Reflecting on some of the criticism he’s faced, Randolph says, “A lot of them didn’t like it at first, but when they go out and see — we been boxed in… playing to our own folks.” He adds that, “Somebody has to get it out… We’ve got thousands of e-mails already from people saying the lives have been changed… and that’s kind of what it’s been about, especially today, when so much music is so negative and people looking for that fresh sense, that fresh music, something to give them some uplift, some joy about life, and that’s kind of what I’ve been about.”

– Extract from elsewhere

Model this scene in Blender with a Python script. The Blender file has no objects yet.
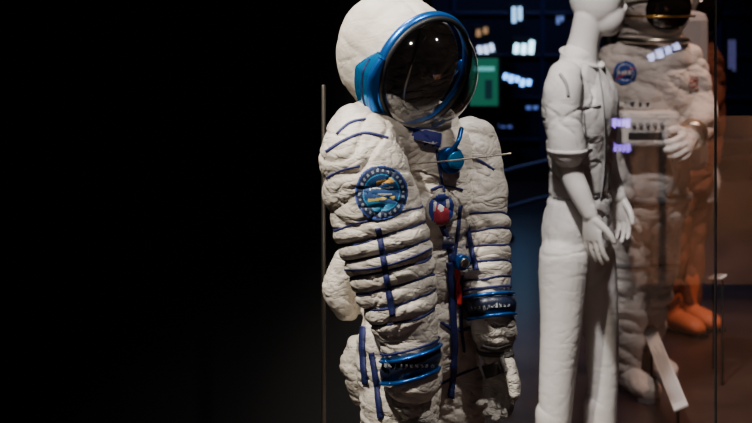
import bpy, bmesh, math, random
import numpy as np
from mathutils import Vector, Matrix, noise
from mathutils.bvhtree import BVHTree
random.seed(4)
F=1400.0; CX=376.0; HY=-10.0; EYE=1.7
EYEV=Vector((0,0,EYE))
def P(px,py,Y): return Vector(((px-CX)/F*Y, Y, EYE-(py-HY)/F*Y))
def V(*a): return Vector(a)
SC=bpy.context.scene
# ---------------------------------------------------------------- materials
def mat(name,col,rough=.6,metal=0,bump=0,bscale=60,var=0,vscale=8,spec=.5,emit=None,es=0,crinkle=0,cscale=22,coat=0):
    m=bpy.data.materials.new(name); m.use_nodes=True
    nt=m.node_tree; b=nt.nodes['Principled BSDF']
    b.inputs['Base Color'].default_value=(*col,1); b.inputs['Roughness'].default_value=rough
    b.inputs['Metallic'].default_value=metal; b.inputs['Specular IOR Level'].default_value=spec
    b.inputs['Coat Weight'].default_value=coat
    tc=nt.nodes.new('ShaderNodeTexCoord')
    if var>0:
        n=nt.nodes.new('ShaderNodeTexNoise'); n.inputs['Scale'].default_value=vscale; n.inputs['Detail'].default_value=6
        n.inputs['Roughness'].default_value=.65
        nt.links.new(tc.outputs['Object'],n.inputs['Vector'])
        r=nt.nodes.new('ShaderNodeValToRGB')
        r.color_ramp.elements[0].position=.35; r.color_ramp.elements[1].position=.65
        r.color_ramp.elements[0].color=(*[c*(1-var) for c in col],1); r.color_ramp.elements[1].color=(*[min(1,c*(1+var*.3)) for c in col],1)
        nt.links.new(n.outputs['Fac'],r.inputs['Fac']); nt.links.new(r.outputs['Color'],b.inputs['Base Color'])
    last=None
    if crinkle>0:
        mp=nt.nodes.new('ShaderNodeMapping'); mp.inputs['Scale'].default_value=(1,1,1.9); mp.inputs['Rotation'].default_value=(.35,.25,0)
        nt.links.new(tc.outputs['Object'],mp.inputs['Vector'])
        for cs,dist in ((cscale,.022),(cscale*2.7,.009)):
            n=nt.nodes.new('ShaderNodeTexNoise'); n.inputs['Scale'].default_value=cs; n.inputs['Detail'].default_value=2
            n.inputs['Distortion'].default_value=.9
            nt.links.new(mp.outputs['Vector'],n.inputs['Vector'])
            s=nt.nodes.new('ShaderNodeMath'); s.operation='SUBTRACT'; s.inputs[1].default_value=.5
            a=nt.nodes.new('ShaderNodeMath'); a.operation='ABSOLUTE'
            pw=nt.nodes.new('ShaderNodeMath'); pw.operation='POWER'; pw.inputs[1].default_value=.6
            nt.links.new(n.outputs['Fac'],s.inputs[0]); nt.links.new(s.outputs[0],a.inputs[0]); nt.links.new(a.outputs[0],pw.inputs[0])
            bp=nt.nodes.new('ShaderNodeBump'); bp.inputs['Strength'].default_value=crinkle; bp.inputs['Distance'].default_value=dist
            nt.links.new(pw.outputs[0],bp.inputs['Height'])
            if last: nt.links.new(last.outputs['Normal'],bp.inputs['Normal'])
            last=bp
    if bump>0:
        n=nt.nodes.new('ShaderNodeTexNoise'); n.inputs['Scale'].default_value=bscale; n.inputs['Detail'].default_value=4
        nt.links.new(tc.outputs['Object'],n.inputs['Vector'])
        bp=nt.nodes.new('ShaderNodeBump'); bp.inputs['Strength'].default_value=bump; bp.inputs['Distance'].default_value=.01
        nt.links.new(n.outputs['Fac'],bp.inputs['Height'])
        if last: nt.links.new(last.outputs['Normal'],bp.inputs['Normal'])
        last=bp
    if last: nt.links.new(last.outputs['Normal'],b.inputs['Normal'])
    if emit:
        b.inputs['Emission Color'].default_value=(*emit,1); b.inputs['Emission Strength'].default_value=es
    return m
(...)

With the release of his major label debut, Unclassified, perhaps the biggest challenge that Randolph faces is making his music relevant to those cats who came up just as he did — who look just as he does. As so many classic styles of black music are becoming passing memories in black communities, Robert Randolph stands as a link across generations and it’s a opportunity that he embraces: “Actually I’m looking at it as that’s my responsibility now, to kind of get the music — get word out to all the people my age and from my whole background.” Randolph adds, “Now it seems like all the kids our age don’t want to have a good time and do nothing positive, when years ago, all the artists who they look up to, like Stevie Wonder and Al Green, Aretha Franklin — those are people who sang about all the good things of life, positive stuff. Now everybody want to be THUGS for some reason, it’s like we went way back in time… I just won’t use my god-given talent to promote anything like that. So that my job now to try and get it out to the kids and say “Look, I was out there doing what ya’ll was doin”.” When pressed again about whether he can really reach the folks regularly tuned to 106th and Park or TRL, Randolph doesn’t hesitate, “I know I will.”